» Your instructions
Extract the listing in its entirety, keeping each line identical to the original.

» Data excerpt
=======
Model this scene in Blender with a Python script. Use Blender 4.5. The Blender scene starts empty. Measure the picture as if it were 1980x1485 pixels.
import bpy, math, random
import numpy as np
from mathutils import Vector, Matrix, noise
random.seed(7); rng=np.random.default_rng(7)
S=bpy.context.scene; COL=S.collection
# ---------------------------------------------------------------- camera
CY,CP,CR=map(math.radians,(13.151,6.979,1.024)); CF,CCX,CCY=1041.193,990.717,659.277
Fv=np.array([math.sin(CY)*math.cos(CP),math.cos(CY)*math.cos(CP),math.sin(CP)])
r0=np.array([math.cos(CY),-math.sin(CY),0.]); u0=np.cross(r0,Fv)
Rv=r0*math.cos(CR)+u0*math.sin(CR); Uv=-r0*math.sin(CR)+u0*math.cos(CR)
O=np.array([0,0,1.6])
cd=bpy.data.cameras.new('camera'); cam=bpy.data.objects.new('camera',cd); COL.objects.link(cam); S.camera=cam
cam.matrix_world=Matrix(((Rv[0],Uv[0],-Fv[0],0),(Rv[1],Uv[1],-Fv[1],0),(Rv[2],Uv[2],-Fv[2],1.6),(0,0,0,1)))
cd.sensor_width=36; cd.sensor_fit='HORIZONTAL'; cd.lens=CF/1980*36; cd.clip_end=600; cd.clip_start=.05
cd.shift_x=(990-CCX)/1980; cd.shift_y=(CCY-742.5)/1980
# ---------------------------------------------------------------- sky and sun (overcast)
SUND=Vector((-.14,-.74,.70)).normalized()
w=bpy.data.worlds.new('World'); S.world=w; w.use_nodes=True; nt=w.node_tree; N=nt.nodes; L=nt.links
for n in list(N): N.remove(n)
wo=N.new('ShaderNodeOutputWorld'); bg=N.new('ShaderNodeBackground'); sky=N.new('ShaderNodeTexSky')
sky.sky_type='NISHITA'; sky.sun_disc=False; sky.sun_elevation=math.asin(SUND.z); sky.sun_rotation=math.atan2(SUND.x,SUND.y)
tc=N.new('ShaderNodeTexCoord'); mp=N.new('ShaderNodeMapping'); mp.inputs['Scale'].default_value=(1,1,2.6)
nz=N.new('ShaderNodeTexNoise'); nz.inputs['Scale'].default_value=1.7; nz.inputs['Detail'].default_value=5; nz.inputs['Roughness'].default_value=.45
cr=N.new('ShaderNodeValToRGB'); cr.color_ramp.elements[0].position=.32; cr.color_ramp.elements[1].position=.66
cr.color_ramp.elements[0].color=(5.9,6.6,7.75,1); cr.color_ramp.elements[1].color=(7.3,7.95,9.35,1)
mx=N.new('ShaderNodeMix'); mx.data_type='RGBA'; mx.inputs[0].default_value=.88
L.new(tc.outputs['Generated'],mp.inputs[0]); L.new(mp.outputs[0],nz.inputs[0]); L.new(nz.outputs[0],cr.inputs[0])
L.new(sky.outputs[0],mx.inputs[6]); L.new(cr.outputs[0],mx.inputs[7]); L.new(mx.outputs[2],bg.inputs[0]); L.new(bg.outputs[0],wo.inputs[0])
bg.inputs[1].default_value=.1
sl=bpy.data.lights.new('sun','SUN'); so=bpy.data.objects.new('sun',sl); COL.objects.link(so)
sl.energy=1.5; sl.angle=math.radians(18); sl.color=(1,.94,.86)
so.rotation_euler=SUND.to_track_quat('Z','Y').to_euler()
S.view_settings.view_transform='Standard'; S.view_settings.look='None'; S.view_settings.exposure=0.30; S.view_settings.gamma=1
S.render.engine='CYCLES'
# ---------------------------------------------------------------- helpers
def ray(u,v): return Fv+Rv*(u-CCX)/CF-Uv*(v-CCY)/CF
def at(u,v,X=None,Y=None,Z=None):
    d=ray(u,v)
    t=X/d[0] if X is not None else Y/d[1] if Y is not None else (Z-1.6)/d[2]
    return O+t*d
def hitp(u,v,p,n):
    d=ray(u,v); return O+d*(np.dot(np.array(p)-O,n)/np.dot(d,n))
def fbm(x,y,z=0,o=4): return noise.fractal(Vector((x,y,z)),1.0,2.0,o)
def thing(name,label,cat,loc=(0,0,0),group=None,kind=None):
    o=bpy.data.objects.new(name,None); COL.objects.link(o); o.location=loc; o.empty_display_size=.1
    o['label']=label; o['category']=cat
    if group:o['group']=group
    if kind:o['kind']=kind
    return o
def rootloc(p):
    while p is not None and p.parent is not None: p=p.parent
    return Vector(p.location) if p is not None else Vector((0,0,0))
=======
» Full response
Model this scene in Blender with a Python script. Use Blender 4.5. The Blender scene starts empty. Measure the picture as if it were 1980x1485 pixels.
import bpy, math, random
import numpy as np
from mathutils import Vector, Matrix, noise
random.seed(7); rng=np.random.default_rng(7)
S=bpy.context.scene; COL=S.collection
# ---------------------------------------------------------------- camera
CY,CP,CR=map(math.radians,(13.151,6.979,1.024)); CF,CCX,CCY=1041.193,990.717,659.277
Fv=np.array([math.sin(CY)*math.cos(CP),math.cos(CY)*math.cos(CP),math.sin(CP)])
r0=np.array([math.cos(CY),-math.sin(CY),0.]); u0=np.cross(r0,Fv)
Rv=r0*math.cos(CR)+u0*math.sin(CR); Uv=-r0*math.sin(CR)+u0*math.cos(CR)
O=np.array([0,0,1.6])
cd=bpy.data.cameras.new('camera'); cam=bpy.data.objects.new('camera',cd); COL.objects.link(cam); S.camera=cam
cam.matrix_world=Matrix(((Rv[0],Uv[0],-Fv[0],0),(Rv[1],Uv[1],-Fv[1],0),(Rv[2],Uv[2],-Fv[2],1.6),(0,0,0,1)))
cd.sensor_width=36; cd.sensor_fit='HORIZONTAL'; cd.lens=CF/1980*36; cd.clip_end=600; cd.clip_start=.05
cd.shift_x=(990-CCX)/1980; cd.shift_y=(CCY-742.5)/1980
# ---------------------------------------------------------------- sky and sun (overcast)
SUND=Vector((-.14,-.74,.70)).normalized()
w=bpy.data.worlds.new('World'); S.world=w; w.use_nodes=True; nt=w.node_tree; N=nt.nodes; L=nt.links
for n in list(N): N.remove(n)
wo=N.new('ShaderNodeOutputWorld'); bg=N.new('ShaderNodeBackground'); sky=N.new('ShaderNodeTexSky')
sky.sky_type='NISHITA'; sky.sun_disc=False; sky.sun_elevation=math.asin(SUND.z); sky.sun_rotation=math.atan2(SUND.x,SUND.y)
tc=N.new('ShaderNodeTexCoord'); mp=N.new('ShaderNodeMapping'); mp.inputs['Scale'].default_value=(1,1,2.6)
nz=N.new('ShaderNodeTexNoise'); nz.inputs['Scale'].default_value=1.7; nz.inputs['Detail'].default_value=5; nz.inputs['Roughness'].default_value=.45
cr=N.new('ShaderNodeValToRGB'); cr.color_ramp.elements[0].position=.32; cr.color_ramp.elements[1].position=.66
cr.color_ramp.elements[0].color=(5.9,6.6,7.75,1); cr.color_ramp.elements[1].color=(7.3,7.95,9.35,1)
mx=N.new('ShaderNodeMix'); mx.data_type='RGBA'; mx.inputs[0].default_value=.88
L.new(tc.outputs['Generated'],mp.inputs[0]); L.new(mp.outputs[0],nz.inputs[0]); L.new(nz.outputs[0],cr.inputs[0])
L.new(sky.outputs[0],mx.inputs[6]); L.new(cr.outputs[0],mx.inputs[7]); L.new(mx.outputs[2],bg.inputs[0]); L.new(bg.outputs[0],wo.inputs[0])
bg.inputs[1].default_value=.1
sl=bpy.data.lights.new('sun','SUN'); so=bpy.data.objects.new('sun',sl); COL.objects.link(so)
sl.energy=1.5; sl.angle=math.radians(18); sl.color=(1,.94,.86)
so.rotation_euler=SUND.to_track_quat('Z','Y').to_euler()
S.view_settings.view_transform='Standard'; S.view_settings.look='None'; S.view_settings.exposure=0.30; S.view_settings.gamma=1
S.render.engine='CYCLES'
# ---------------------------------------------------------------- helpers
def ray(u,v): return Fv+Rv*(u-CCX)/CF-Uv*(v-CCY)/CF
def at(u,v,X=None,Y=None,Z=None):
    d=ray(u,v)
    t=X/d[0] if X is not None else Y/d[1] if Y is not None else (Z-1.6)/d[2]
    return O+t*d
def hitp(u,v,p,n):
    d=ray(u,v); return O+d*(np.dot(np.array(p)-O,n)/np.dot(d,n))
def fbm(x,y,z=0,o=4): return noise.fractal(Vector((x,y,z)),1.0,2.0,o)
def thing(name,label,cat,loc=(0,0,0),group=None,kind=None):
    o=bpy.data.objects.new(name,None); COL.objects.link(o); o.location=loc; o.empty_display_size=.1
    o['label']=label; o['category']=cat
    if group:o['group']=group
    if kind:o['kind']=kind
    return o
def rootloc(p):
    while p is not None and p.parent is not None: p=p.parent
    return Vector(p.location) if p is not None else Vector((0,0,0))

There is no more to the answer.